Boris Johnson’s sister has criticised his behaviour, saying it was “not helpful” to blame parliament for his Brexit difficulties, and claiming that he used the Commons despatch box as a “bully pulpit”.
Rachel Johnson said his attack on parliament was a “strongman gambit” designed to “whip up” support.
She said: “I love him very much, and he is a different person in the Commons.”
Johnson, a prominent Remain supporter, told BBC Radio 4′s World at One: “What we saw yesterday and today in the Commons is a very divided country.
“But to say that parliament is at fault is not helpful, because parliament is also divided, and it’s reflecting the division in the country.”
She suggested that the prime minister’s performance on Wednesday evening was the “kind of strongman gambit that has been proved to work”.

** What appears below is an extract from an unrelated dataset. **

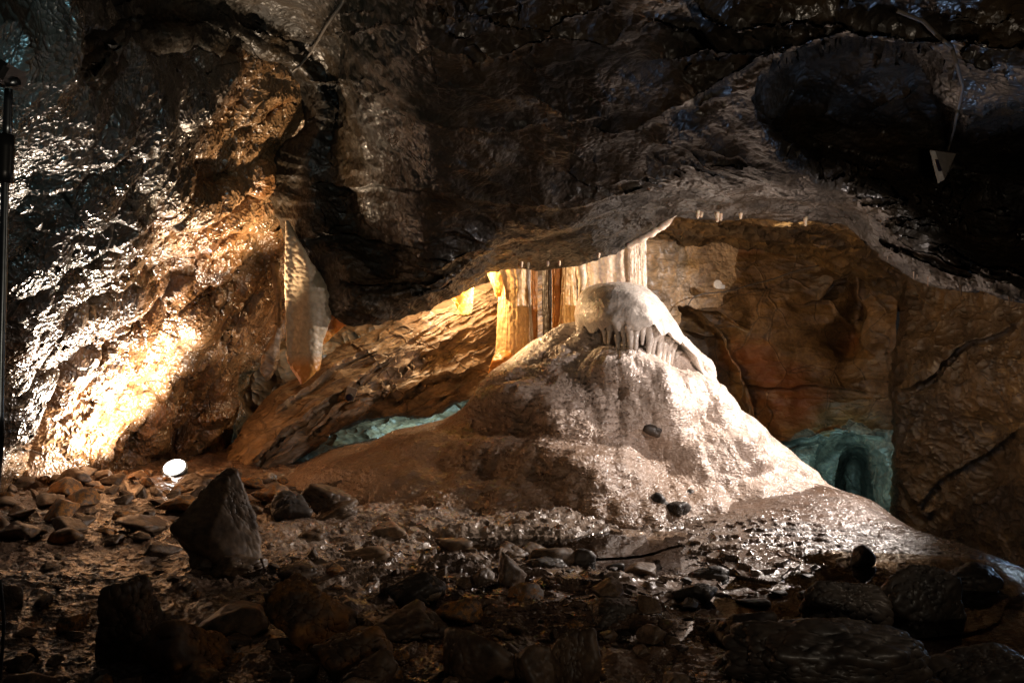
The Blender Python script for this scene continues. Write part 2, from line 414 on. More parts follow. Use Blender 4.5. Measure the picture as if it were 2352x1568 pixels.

“I think that what we are seeing is an executive that is so keen to deliver Brexit in any shape or form, to get the country out of the EU, to deliver up on that promised land, that they will do anything to justify that end.”
Asked what could be behind the strategy, she said: “It could be (senior aide) Dominic Cummings advising the prime minister to be extremely aggressive and to face down opposition from all sides of the establishment in order to secure his position as the tribune of the people.
“It could be coming from my brother himself, he obviously thoroughly enjoys being prime minister.
“It also could be from – who knows – people who have invested billions in shorting the pound or shorting the country in the expectation of a no-deal Brexit. We don’t know.”
Johnson also said her brother was wrong to suggest that the best way to honour the memory of murdered MP Jo Cox was to deliver Brexit.
Appearing on The Pledge, to be aired on Sky News tonight, Johnson described the prime minister’s language as “particularly tasteless”.
She said: “I think it was particularly tasteless for those who are grieving a mother, MP and friend to say the best way to honour her memory is to deliver the thing she and her family campaigned against – Brexit.
“It was a very tasteless way of referring to the memory of a murdered MP, who was murdered by someone who said ‘Britain first’, obviously of the far-right tendency, which is being whipped up by this sort of language.”
Cox’s widower Brendan tweeted that he “felt a bit sick at Jo’s name being used in this way.”
So far, Downing Street has refused to issue an apology.
The Johnson family has been split by Brexit, with the prime minister’s brother Jo quitting his ministerial post earlier this month in protest at the direction the government was taking.
He said there had been an “unresolvable tension” between “family loyalty and the national interest”.